At an activation ceremony Thursday at Fort Benning, Georgia, the Army unveiled the new brown berets, flash and unit insignias for the 1st Security Force Assistance Brigade, which is set to deploy to Afghanistan in spring

The choice of brown berets came following an outcry in October when a picture of a new green beret for soldiers in the unit was posted online, which prompted a petition which called on the 1st SFAB to immediately abandon the distinctive headgear.

“The wearing of the Green Beret is a symbol of commitment and sacrifice to the men who challenged themselves to be the best of the best in the U.S. Army Special Forces,” the petition said. “This honor is earned, never issued.”

It soon became clear that the beret shown online was just a prototype and Army Chief of Staff Gen. Mark Milley quickly concurred with those who lobbied for a different color, an Army official told Task & Purpose. The unit patch was also redesigned as an homage Military Assistance Command, Vietnam.

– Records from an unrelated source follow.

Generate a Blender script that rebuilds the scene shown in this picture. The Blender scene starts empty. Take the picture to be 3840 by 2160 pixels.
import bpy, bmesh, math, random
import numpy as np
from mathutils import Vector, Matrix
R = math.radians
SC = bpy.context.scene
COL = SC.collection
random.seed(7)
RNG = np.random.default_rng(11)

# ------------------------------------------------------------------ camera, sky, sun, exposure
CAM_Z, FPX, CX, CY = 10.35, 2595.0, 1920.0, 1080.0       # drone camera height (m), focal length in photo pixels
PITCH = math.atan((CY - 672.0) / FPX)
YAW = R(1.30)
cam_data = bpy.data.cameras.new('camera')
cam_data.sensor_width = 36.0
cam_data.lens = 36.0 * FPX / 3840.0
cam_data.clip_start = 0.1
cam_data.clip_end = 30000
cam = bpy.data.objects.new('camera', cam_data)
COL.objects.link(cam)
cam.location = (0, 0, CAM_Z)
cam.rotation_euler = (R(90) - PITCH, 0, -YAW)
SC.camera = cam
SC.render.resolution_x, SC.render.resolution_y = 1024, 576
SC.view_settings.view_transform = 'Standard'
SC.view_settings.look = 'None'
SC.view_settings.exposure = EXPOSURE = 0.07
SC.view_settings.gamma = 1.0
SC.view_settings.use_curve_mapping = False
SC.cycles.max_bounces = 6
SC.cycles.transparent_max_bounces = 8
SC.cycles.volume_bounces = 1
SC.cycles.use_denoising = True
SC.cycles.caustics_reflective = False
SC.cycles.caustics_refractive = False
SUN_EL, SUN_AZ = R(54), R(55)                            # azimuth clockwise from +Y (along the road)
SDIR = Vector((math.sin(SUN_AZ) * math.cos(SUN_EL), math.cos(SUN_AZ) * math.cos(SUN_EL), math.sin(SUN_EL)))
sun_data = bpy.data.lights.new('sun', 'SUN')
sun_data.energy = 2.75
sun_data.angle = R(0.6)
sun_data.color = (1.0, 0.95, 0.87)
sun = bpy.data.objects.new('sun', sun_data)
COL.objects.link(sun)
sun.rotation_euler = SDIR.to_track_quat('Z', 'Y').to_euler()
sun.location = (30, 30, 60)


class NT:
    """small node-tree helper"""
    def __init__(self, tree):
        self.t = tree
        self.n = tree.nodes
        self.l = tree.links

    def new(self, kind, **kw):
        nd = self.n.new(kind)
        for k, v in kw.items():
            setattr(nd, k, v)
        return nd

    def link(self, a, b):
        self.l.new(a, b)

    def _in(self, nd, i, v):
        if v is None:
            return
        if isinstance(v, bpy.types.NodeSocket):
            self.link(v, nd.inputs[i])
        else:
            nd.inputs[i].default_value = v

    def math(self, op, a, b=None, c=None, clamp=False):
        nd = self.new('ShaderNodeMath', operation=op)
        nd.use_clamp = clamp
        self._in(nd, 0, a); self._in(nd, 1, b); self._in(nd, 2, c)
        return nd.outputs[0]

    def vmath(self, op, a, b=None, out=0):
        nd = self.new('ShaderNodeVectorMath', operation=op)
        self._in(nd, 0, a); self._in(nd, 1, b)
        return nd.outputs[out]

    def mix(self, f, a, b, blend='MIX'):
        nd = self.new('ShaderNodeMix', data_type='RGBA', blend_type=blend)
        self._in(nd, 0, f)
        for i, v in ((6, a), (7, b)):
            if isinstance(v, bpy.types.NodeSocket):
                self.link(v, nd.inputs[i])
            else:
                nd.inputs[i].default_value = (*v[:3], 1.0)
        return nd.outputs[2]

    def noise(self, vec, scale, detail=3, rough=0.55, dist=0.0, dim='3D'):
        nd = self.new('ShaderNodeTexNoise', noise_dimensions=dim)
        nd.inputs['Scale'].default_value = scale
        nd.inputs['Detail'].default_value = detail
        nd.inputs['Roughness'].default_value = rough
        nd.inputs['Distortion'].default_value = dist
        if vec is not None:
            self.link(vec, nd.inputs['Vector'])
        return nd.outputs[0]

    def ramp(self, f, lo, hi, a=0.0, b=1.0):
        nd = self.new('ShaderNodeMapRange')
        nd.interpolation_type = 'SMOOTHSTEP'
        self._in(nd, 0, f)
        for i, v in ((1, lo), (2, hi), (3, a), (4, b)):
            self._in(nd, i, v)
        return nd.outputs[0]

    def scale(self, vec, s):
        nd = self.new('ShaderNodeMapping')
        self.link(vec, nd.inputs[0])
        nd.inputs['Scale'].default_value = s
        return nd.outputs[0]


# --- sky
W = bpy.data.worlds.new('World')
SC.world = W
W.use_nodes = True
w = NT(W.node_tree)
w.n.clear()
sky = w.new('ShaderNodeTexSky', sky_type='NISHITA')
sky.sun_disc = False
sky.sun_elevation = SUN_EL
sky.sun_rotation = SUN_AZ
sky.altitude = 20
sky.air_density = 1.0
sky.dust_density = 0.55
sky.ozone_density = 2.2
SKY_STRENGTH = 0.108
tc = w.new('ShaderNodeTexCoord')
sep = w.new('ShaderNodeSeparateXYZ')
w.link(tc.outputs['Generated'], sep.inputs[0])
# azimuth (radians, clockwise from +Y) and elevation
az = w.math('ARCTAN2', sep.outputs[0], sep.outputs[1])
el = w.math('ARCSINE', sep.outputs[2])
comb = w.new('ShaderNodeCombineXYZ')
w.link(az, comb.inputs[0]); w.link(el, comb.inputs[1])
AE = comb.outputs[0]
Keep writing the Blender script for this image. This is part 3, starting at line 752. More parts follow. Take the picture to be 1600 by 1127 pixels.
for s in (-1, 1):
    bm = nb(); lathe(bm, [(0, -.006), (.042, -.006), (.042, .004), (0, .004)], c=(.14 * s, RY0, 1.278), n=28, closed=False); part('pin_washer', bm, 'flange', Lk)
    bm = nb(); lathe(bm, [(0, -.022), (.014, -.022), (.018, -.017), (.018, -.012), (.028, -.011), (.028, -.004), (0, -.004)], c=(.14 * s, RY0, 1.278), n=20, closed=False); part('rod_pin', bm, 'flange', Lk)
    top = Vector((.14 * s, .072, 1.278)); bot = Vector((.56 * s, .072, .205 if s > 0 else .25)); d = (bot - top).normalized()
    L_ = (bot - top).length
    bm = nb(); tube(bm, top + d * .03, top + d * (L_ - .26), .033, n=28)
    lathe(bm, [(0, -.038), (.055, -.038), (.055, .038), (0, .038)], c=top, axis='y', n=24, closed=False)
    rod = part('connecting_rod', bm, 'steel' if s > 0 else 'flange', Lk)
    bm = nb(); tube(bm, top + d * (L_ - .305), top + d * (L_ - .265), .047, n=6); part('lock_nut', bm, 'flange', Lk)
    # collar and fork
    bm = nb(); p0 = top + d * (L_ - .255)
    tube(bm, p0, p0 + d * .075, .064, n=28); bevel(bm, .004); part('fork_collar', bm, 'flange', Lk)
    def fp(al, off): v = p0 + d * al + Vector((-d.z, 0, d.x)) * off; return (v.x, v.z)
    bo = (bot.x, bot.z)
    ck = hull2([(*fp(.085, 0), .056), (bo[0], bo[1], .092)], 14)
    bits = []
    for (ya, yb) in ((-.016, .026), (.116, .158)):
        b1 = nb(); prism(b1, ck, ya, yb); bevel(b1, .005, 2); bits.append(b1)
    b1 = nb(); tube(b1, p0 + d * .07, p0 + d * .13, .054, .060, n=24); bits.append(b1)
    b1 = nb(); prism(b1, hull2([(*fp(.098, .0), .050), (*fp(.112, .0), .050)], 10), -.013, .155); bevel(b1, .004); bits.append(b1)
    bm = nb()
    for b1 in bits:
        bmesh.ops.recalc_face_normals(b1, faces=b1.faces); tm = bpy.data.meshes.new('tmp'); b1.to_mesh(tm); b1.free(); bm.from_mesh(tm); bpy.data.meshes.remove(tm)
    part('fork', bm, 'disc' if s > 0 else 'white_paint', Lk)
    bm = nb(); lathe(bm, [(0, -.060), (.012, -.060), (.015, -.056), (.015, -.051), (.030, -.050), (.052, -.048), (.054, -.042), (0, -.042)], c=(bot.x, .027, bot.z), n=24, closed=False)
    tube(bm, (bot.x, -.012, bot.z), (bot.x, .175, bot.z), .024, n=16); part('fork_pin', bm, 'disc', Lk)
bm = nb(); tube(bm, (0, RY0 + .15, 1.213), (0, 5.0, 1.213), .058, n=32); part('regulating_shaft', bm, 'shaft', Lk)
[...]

The roughly 800 soldiers in the brigade will be key to the U.S. military’s strategy of advising Afghan military and police units at the battalion level. But speaking at the ceremony, Milley reiterated that the SFAB “is not and will not be Special Forces,” according to the Columbus Star-Ledger.

“Special Forces is very unique,” Milley said, “They are trained, manned, equipped and tasked with the conduct of things like unconventional warfare, advance force operation, operational preparation environment. They are trained as our counter-terrorist operation, strategic reconnaissance and many, many other missions. … The SFABs will work with Special Forces units.”

Army photo

Security Force Assistance Brigades wear brown berets. SFAB Soldiers will be on the ground with their partners – fighting side by side with them in all conditions, so the brown beret symbolizes dirt or mud akin to the “muddy boots” moniker given to leaders who are always out with the troops. Brown berets are not similar to any other beret currently in the Army inventory.U.S. Army

Until now, the Army has ripped conventional brigade combat teams apart to produce soldiers to advise Iraqi and Afghan troops, Milley said earlier this year.

“We only have X amount of these brigade combat teams and if we take a whole bunch of them and we shred them, take their leadership apart, and they go through an exercise and we call them ‘advisers,’ then you’re essentially reducing your ground combat capability by whatever amount you commit to that task,” Milley said on Jan. 17 at an Association of the United States Army event. “I want to stop doing that. I want to make sure that our conventional combined arms maneuver capabilities stay together, train, hit the sled tons of times, and that we also have an advisory capability.”